Having also grown up on Bond - Fleming as well as Eon - I now find it hard to take any of Craig's predecessors seriously.
Craig is certainly a unique case--since he seems to inspire reckess hyperbole from both his champions and detractors. I think he's a fine choice for the role, but my eyes tend to roll when he's either deified or vilified.
He is Fleming's Bond, for me, pure and simple.
This carries the dubious and much-too-convenient assumption that Fleming's Bond was ever pure and simple in the first place--Fleming's version of the character shifted and fluctuated over the years: the Bond of YOLT is a different man from the Bond of CR. "Fleming's Bond" is not a static concept that you can slot an actor into by claiming he's following some mysterious "subtext"--the idea that one actor purely and simply is Fleming's Bond is a generalization. It's more instructive to say that each actor who's played Bond has met certain qualities of the character found in Fleming's novels, but none has ever met all of them--that would be a near-impossibility anyway. Craig matches the cold, indomitable Bond of the early novels, and yet lacks the effortlessly debonair quality that Connery, Moore and Brosnan carried, while Moore often lacked the killing edge of a 00 agent and Connery was perhaps too hedonistic. Lazenby arguably fits Fleming's physical description of the character better than Craig, yet he was perhaps too brash and hearty. Dalton brought to life many of the world-weary qualities of Bond of the later novels but did so with perhaps too heavy a touch, as opposed to Brosnan, who erred toward lightness. All of these actors fit aspects of Bond found throughout the different novels and none could fit all of them. If you merged all of these actors into one you might perhaps have Fleming's Bond, as he was and changed over the course of all the novels and short stories. But no single actor really encapsulates all the aspects of "Fleming's Bond."
He's also - and by some distance - the greatest actor to have played Bond.

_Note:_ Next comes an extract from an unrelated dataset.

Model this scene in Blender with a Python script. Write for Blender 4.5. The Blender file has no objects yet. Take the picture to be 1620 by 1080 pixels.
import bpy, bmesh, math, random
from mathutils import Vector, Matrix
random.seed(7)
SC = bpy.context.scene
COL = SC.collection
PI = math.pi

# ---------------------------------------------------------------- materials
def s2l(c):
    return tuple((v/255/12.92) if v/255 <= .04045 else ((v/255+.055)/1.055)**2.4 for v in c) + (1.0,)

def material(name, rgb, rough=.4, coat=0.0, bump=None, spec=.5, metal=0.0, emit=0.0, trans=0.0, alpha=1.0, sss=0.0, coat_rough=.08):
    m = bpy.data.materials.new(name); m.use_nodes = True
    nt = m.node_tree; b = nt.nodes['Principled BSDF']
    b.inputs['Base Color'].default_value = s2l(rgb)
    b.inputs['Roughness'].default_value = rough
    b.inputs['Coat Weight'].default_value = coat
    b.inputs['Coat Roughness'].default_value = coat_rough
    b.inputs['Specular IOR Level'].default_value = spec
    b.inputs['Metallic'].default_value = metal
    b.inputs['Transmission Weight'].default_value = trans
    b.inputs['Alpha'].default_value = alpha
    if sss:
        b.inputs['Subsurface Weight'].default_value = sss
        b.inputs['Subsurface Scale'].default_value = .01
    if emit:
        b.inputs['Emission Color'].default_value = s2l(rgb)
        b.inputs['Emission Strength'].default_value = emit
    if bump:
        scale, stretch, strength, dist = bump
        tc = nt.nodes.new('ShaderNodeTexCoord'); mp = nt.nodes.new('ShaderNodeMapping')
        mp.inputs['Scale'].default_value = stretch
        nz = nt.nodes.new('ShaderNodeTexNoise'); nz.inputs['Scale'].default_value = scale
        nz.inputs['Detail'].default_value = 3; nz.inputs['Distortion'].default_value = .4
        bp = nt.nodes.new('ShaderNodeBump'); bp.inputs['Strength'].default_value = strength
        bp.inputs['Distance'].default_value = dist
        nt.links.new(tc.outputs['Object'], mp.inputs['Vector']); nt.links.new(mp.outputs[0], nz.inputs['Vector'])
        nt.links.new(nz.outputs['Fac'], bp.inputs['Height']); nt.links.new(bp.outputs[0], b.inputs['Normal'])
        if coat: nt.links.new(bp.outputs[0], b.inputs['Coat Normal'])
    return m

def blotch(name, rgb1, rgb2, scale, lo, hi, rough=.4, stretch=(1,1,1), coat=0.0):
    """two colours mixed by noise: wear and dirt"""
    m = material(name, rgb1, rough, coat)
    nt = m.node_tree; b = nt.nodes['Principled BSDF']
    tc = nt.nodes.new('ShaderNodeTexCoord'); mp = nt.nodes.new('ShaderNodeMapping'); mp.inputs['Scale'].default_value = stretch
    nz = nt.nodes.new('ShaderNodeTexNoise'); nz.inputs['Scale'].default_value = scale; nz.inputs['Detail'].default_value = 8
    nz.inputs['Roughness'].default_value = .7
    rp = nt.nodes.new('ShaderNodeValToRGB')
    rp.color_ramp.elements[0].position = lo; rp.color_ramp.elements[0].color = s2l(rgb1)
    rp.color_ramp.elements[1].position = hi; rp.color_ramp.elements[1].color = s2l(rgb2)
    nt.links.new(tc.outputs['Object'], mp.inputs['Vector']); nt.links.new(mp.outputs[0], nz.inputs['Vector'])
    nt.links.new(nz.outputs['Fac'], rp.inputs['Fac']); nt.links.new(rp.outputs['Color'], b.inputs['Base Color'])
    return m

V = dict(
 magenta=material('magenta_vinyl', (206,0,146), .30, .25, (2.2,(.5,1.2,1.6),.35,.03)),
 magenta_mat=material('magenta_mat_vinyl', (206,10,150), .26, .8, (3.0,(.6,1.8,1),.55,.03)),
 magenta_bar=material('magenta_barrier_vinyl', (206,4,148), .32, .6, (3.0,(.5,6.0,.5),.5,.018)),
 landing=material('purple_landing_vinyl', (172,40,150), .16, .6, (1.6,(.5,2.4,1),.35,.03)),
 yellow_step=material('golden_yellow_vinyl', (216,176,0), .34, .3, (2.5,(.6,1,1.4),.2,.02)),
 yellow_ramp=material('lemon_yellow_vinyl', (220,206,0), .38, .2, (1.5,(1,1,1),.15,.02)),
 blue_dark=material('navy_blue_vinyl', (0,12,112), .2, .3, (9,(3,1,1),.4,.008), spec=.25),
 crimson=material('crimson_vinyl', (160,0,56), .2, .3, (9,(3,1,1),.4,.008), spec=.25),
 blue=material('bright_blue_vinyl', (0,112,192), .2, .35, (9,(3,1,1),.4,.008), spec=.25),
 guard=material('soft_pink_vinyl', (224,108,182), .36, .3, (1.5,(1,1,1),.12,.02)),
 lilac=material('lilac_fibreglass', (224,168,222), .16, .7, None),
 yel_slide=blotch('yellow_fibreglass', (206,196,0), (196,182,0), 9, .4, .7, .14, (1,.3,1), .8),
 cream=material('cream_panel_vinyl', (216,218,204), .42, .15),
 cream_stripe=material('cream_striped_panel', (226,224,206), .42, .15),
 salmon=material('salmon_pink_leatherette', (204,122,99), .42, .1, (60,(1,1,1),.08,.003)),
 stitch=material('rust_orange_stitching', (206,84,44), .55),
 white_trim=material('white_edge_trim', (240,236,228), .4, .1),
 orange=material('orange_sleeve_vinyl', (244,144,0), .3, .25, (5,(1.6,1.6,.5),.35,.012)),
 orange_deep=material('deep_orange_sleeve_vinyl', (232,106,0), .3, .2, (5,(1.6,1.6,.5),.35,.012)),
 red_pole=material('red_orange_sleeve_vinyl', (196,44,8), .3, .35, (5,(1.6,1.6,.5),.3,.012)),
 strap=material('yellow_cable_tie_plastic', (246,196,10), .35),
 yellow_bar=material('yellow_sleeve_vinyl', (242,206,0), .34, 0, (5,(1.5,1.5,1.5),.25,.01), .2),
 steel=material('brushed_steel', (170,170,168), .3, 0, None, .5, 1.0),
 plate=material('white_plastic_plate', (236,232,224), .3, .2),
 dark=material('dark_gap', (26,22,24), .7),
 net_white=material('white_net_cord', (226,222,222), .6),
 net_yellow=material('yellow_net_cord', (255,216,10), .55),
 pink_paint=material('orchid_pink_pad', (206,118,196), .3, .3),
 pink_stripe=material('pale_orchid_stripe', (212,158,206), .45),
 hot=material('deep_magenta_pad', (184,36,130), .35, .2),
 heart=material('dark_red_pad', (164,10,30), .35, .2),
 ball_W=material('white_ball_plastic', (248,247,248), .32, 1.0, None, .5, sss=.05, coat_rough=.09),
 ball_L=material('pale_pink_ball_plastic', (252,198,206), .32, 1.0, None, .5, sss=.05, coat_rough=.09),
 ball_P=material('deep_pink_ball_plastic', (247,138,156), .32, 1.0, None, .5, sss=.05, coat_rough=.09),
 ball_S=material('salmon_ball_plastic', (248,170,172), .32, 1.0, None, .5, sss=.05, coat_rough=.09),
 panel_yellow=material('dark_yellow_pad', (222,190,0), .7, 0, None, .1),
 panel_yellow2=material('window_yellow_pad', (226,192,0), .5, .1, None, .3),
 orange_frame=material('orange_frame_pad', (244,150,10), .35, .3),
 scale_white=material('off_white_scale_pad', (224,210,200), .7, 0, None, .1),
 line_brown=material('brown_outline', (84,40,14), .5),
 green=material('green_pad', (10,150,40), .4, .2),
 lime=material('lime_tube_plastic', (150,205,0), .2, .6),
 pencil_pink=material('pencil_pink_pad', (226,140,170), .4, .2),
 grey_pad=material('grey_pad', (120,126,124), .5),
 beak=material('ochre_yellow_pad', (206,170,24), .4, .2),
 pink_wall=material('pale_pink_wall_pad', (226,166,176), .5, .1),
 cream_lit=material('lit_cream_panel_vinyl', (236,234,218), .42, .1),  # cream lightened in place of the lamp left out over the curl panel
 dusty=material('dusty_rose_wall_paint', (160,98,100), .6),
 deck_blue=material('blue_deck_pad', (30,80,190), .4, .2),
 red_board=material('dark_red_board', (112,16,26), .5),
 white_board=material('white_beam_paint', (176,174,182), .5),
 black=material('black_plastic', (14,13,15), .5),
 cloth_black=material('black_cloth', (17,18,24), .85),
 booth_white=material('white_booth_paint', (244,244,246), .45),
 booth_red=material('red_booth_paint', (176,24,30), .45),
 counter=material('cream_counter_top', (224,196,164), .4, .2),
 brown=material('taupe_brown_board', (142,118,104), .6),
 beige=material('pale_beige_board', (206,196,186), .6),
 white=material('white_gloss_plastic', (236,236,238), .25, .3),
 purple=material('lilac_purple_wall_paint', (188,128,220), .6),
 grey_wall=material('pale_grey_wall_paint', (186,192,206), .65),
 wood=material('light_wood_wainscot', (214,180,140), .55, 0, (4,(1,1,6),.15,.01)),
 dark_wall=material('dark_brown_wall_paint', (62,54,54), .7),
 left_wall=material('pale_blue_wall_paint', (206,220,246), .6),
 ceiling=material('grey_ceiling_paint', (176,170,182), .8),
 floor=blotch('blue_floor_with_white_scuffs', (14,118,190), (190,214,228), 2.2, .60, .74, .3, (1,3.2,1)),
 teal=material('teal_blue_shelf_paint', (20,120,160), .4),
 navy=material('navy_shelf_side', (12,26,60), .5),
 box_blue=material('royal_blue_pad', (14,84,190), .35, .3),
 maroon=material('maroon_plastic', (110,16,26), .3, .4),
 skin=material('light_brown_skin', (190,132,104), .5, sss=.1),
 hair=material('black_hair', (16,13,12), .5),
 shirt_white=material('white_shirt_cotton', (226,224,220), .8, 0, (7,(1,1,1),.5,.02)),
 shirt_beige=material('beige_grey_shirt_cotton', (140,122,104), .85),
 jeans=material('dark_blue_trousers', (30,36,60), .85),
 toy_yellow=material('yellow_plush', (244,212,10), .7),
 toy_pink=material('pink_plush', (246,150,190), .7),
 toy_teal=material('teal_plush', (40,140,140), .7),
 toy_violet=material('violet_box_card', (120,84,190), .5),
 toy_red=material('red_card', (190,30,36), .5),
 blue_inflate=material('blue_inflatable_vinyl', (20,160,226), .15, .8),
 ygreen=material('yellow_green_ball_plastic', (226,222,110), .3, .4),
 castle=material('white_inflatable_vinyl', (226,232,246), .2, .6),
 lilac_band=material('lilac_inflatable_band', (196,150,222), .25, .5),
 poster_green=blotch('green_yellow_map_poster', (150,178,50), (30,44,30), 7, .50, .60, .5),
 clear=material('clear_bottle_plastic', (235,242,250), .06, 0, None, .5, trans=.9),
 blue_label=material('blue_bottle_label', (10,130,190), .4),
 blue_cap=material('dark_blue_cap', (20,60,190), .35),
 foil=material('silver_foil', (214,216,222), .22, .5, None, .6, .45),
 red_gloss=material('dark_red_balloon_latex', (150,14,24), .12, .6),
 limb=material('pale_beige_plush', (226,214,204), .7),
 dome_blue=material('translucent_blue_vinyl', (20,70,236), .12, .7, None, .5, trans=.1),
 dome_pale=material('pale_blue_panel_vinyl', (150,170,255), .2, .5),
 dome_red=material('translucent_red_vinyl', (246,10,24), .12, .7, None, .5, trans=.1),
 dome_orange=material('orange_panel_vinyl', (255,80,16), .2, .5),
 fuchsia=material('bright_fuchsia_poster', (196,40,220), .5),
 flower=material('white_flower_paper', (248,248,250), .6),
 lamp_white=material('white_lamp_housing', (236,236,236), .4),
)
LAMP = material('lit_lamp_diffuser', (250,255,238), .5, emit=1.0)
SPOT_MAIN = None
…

More Craig hagiography, and a subjective statement dressed up as an objective one--I don't see much "distance," given how arguable this position is. Connery--one of the greatest living movie stars--arguably has more screen presence than any of the other Bond actors, and this is what counts in movies, though he has also demonstrated how good of an actor he can be in films like
The Offence,
The Man Who Would be King, and
Robin and Marian. Craig has genuine screen presence as well--I wouldn't say as much, but he also has a range as great as Dalton's.
And as though that weren't enough, Craig is also the most human and most interesting of all the 007s
Craig is the most human because he's been
written that way, for movies that are determined to mine Bond's character far more than almost any of the previous films.
and the best-looking Bond of the whole bunch.
Again rather arguable. I don't think he's ugly by any means--nor would I class him as the best-looking, given that Connery was every bit of a sex symbol.
Now, before I sign off I just want to make clear that I don't wish to turn this into a "which Bond is better" debate. I simply wish to add balance to the conversation.